## Records for this task
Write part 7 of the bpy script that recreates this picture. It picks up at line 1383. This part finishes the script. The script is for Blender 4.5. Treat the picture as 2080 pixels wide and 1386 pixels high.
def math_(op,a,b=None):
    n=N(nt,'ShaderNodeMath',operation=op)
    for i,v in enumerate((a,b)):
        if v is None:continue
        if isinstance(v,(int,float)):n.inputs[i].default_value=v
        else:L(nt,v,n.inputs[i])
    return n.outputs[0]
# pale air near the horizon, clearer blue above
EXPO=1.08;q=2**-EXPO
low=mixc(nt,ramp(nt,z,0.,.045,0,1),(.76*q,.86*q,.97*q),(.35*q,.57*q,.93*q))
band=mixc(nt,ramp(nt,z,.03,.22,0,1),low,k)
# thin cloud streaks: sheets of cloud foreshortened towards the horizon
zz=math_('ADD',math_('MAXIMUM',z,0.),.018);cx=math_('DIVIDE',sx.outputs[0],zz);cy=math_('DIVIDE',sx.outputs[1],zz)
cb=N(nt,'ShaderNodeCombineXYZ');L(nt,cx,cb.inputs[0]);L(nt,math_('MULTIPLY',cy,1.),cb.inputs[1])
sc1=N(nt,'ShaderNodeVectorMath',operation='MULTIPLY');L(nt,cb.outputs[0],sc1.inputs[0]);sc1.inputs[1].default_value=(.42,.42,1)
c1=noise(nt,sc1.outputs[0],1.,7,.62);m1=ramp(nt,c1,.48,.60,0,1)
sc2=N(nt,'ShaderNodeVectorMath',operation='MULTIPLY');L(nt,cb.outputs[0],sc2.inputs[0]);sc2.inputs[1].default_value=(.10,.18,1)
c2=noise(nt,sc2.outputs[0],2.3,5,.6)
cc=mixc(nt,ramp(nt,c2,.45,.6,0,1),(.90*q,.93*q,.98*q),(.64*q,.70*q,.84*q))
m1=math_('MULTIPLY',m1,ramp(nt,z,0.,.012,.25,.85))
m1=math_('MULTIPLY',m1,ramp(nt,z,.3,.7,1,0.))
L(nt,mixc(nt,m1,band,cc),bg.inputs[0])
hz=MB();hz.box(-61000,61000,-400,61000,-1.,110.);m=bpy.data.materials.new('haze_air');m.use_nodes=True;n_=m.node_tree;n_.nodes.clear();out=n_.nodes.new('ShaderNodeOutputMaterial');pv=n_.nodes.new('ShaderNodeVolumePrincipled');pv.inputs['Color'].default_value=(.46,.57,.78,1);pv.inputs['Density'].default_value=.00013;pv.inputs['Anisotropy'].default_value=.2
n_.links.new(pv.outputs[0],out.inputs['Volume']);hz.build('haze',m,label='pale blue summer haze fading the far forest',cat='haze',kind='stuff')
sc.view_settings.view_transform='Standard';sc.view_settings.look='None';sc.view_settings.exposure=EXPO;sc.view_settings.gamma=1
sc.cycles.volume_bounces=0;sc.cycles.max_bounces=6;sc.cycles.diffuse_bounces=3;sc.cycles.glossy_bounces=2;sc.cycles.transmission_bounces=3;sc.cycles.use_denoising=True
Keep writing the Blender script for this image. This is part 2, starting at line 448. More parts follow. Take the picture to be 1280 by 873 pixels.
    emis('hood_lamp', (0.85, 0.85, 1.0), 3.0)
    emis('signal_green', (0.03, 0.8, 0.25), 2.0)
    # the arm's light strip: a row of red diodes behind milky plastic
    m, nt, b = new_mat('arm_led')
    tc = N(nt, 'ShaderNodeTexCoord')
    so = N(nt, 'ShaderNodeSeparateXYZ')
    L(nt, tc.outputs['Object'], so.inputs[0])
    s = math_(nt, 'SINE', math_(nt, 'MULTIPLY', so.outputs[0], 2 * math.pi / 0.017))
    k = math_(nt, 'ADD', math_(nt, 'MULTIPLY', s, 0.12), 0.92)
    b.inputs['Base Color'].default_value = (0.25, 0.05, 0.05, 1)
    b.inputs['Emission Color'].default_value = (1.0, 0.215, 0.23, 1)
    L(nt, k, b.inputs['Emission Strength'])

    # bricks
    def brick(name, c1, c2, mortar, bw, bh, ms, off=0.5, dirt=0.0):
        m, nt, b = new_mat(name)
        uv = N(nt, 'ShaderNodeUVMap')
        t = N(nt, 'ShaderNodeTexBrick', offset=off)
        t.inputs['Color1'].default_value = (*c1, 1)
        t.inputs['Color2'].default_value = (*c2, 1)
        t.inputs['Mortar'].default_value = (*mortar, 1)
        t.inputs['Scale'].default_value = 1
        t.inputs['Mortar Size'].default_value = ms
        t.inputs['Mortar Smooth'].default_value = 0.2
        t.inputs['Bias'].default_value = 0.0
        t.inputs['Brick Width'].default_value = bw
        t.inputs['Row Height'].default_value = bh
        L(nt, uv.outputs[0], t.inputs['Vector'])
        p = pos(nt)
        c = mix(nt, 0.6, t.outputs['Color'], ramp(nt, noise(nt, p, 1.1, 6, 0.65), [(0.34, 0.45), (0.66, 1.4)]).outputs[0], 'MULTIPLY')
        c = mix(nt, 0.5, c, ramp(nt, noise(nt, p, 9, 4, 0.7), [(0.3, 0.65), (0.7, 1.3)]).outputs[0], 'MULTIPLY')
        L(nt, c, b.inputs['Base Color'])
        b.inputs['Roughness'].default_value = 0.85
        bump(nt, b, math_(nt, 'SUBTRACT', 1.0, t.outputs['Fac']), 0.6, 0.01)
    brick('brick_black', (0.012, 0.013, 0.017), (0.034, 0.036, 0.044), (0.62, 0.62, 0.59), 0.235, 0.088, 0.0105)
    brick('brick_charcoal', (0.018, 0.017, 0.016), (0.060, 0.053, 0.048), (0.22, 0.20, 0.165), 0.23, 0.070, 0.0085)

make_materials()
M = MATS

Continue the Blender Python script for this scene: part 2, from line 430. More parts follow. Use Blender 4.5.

## Set task
Return exactly the lines from the line that has "Keep writing the" to the line that has "L(nt, k, b.inputs['Emission Strength'])", both of them included.

## Response to the task
Keep writing the Blender script for this image. This is part 2, starting at line 448. More parts follow. Take the picture to be 1280 by 873 pixels.
    emis('hood_lamp', (0.85, 0.85, 1.0), 3.0)
    emis('signal_green', (0.03, 0.8, 0.25), 2.0)
    # the arm's light strip: a row of red diodes behind milky plastic
    m, nt, b = new_mat('arm_led')
    tc = N(nt, 'ShaderNodeTexCoord')
    so = N(nt, 'ShaderNodeSeparateXYZ')
    L(nt, tc.outputs['Object'], so.inputs[0])
    s = math_(nt, 'SINE', math_(nt, 'MULTIPLY', so.outputs[0], 2 * math.pi / 0.017))
    k = math_(nt, 'ADD', math_(nt, 'MULTIPLY', s, 0.12), 0.92)
    b.inputs['Base Color'].default_value = (0.25, 0.05, 0.05, 1)
    b.inputs['Emission Color'].default_value = (1.0, 0.215, 0.23, 1)
    L(nt, k, b.inputs['Emission Strength'])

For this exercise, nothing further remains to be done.